Foxtons, the letting agents landlords and tenants seem to love to hate, is trying to navigate some stormy waters.

Recent results for the Foxtons Group revealed a 2.6% drop in profits thanks to what the firm described as ‘challenging’ trading conditions in Central London dragged down business in other areas.

Pre-tax profits were down £40 million while revenues increased to almost £150 million.

Chief executive Nick Budden said: “Home sales in London in 2015 were down on the year before while price rises and increases in stamp duty have restricted the cost of moving in Central London.”

The company also dropped out of the FTSE 250 index in December as share prices slipped in the wake of tax changes for landlords and a general slowdown in the property market nationwide.

Some analysts suggest Foxtons may face a war over fees with rival property agents who are ready to take a smaller cut from home sellers and landlords in return for their instructions.

Meanwhile, a group of more than 50 London landlords have threatened a £2 million legal challenge against Foxtons claiming the company failed to tell them about management fees.

The claim has arisen from an incident when one landlord was charged more than £600 to change a light.

The bill included 33% commission skimmed off by Foxtons for arranging a contractor to carry out the work.

Buy to let landlords are arguing that the charges are unfair because they were not pointed out when they signed management contracts with the agents.

A Foxtons spokesman said: “We believe our fees represent good value and are clearly communicated to landlords and detailed within the terms of each contract.
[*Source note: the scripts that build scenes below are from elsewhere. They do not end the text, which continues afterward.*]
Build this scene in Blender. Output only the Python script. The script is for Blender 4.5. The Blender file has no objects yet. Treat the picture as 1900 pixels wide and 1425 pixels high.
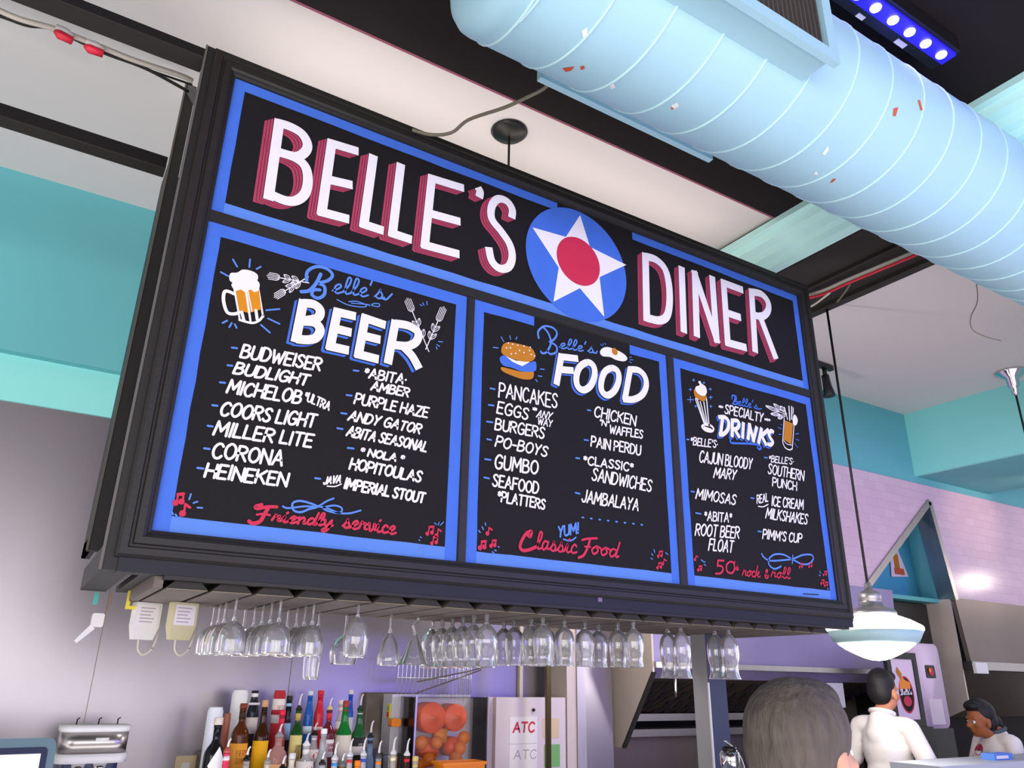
import bpy, math, random
from mathutils import Vector, Matrix, Euler

random.seed(7)
SC = bpy.context.scene
COL = SC.collection
PI = math.pi

# ------------------------------------------------------------------ camera
CAM = Vector((-0.2772, -2.3752, 1.7001))
FPX = 1425.72                                   # focal length in pixels of a 1900 px wide frame
RIGHT = Vector((0.84878, -0.52851, 0.01549))
DOWN = Vector((0.20314, 0.29891, -0.93241))
FWD = Vector((0.48816, 0.79456, 0.36107))
cam_d = bpy.data.cameras.new('camera')
cam_d.sensor_width = 36.0
cam_d.lens = FPX / 1900.0 * 36.0
cam_d.clip_start = 0.05
cam = bpy.data.objects.new('camera', cam_d)
COL.objects.link(cam)
m3 = Matrix((RIGHT, -DOWN, -FWD)).transposed()
cam.matrix_world = Matrix.Translation(CAM) @ m3.to_4x4()
SC.camera = cam

# ------------------------------------------------------------------ light, world, exposure
SC.view_settings.view_transform = 'Standard'
SC.view_settings.look = 'None'
SC.view_settings.gamma = 1.0
SC.view_settings.use_curve_mapping = False
SC.view_settings.exposure = 0.15
SC.cycles.use_denoising = True
SC.cycles.max_bounces = 10
SC.cycles.transmission_bounces = 10
SC.cycles.transparent_max_bounces = 12
SC.cycles.caustics_reflective = False
SC.cycles.caustics_refractive = False
SC.cycles.sample_clamp_indirect = 6.0

W = bpy.data.worlds.new('world')
SC.world = W
W.use_nodes = True
bg = W.node_tree.nodes['Background']
bg.inputs[0].default_value = (0.90, 0.90, 1.0, 1)
bg.inputs[1].default_value = 0.85


def area(name, loc, target, sx, sy, power, color):
    l = bpy.data.lights.new(name, 'AREA')
    l.shape = 'RECTANGLE'
    l.size, l.size_y, l.energy, l.color = sx, sy, power, color
    o = bpy.data.objects.new(name, l)
    COL.objects.link(o)
    o.location = loc
    d = Vector(target) - Vector(loc)
    o.rotation_euler = d.to_track_quat('-Z', 'Y').to_euler()
    return o


# daylight through the shop front behind the photographer
area('shopfront_daylight', (-1.0, -8.5, 1.9), (0.6, 0, 2.6), 9.0, 2.6, 300, (1.0, 0.97, 0.95))
area('street_side_daylight', (-6.2, -5.5, 2.0), (0.5, 1.2, 2.2), 4.0, 2.6, 190, (1.0, 0.95, 0.95))
area('daylight_bounce', (0.8, -3.2, 0.15), (0.8, -3.2, 4.2), 9.0, 5.5, 190, (1.0, 0.95, 0.94))
area('sign_top_uplight', (1.45, 0.33, 3.83), (1.45, 0.33, 4.2), 2.8, 0.25, 5.5, (1.0, 0.90, 0.82))
area('bar_aisle_bounce', (-1.2, 1.25, 0.95), (-1.2, 1.3, 4.2), 5.0, 0.8, 52, (1.0, 0.96, 0.95))
area('blue_neon_glow', (5.4, -6.2, 2.4), (1.6, 2.0, 1.8), 2.2, 1.3, 125, (0.15, 0.09, 1.0))
def bulb(name, loc, power, color, r=0.06):
    l = bpy.data.lights.new(name, 'POINT')
    l.energy, l.color, l.shadow_soft_size = power, color, r
    o = bpy.data.objects.new(name, l)
    COL.objects.link(o)
    o.location = loc


bulb('hood_side_fill', (2.75, 1.1, 2.6), 34, (1.0, 0.92, 0.86))  # added fill, unseen behind the sign, brightens the hood side panel
bulb('bottle_fill', (0.9, 1.05, 2.6), 12, (1.0, 0.95, 0.9))  # unseen fill added above the bottles, hidden by the sign
bulb('right_hood_fill', (9.4, 0.6, 2.9), 15, (1.0, 0.85, 0.75))  # warm fill added outside the frame to brighten the right hood
area('kitchen_ceiling_light', (7.5, -1.4, 4.0), (7.0, 0.6, 1.5), 1.2, 1.2, 120, (1.0, 0.84, 0.90))


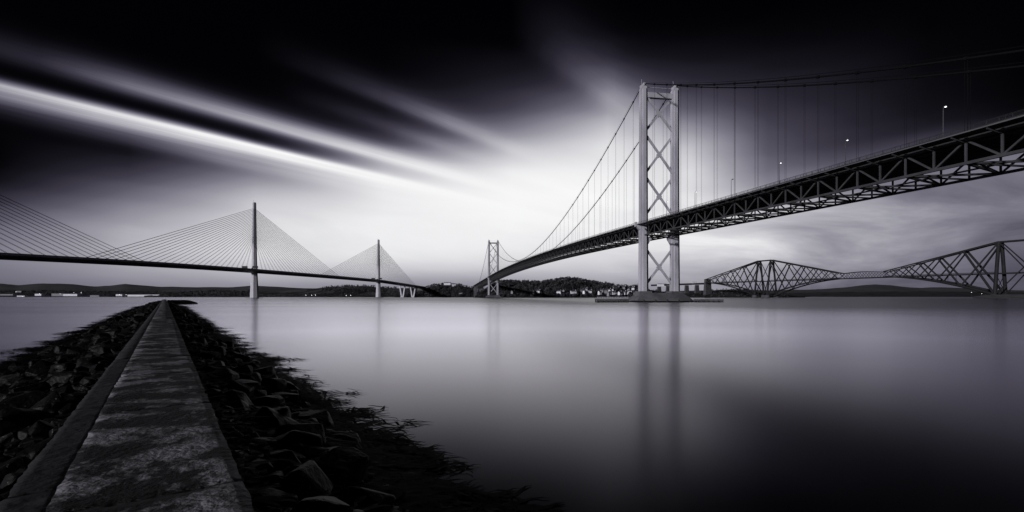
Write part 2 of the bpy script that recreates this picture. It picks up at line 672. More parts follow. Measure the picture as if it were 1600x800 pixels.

This case reflects a small minority of landlords and we believe is entirely without merit.”

The contractor told the landlord Foxtons were billed £412.50 for the job, but the agents added £137 commission plus VAT to the invoice and a management charge of 10% plus VAT.

A letter has been served on the company demanding commission refunds adding up to more than £2 million – and threatening to take the case to the courts if settlement talks fail to resolve the dispute.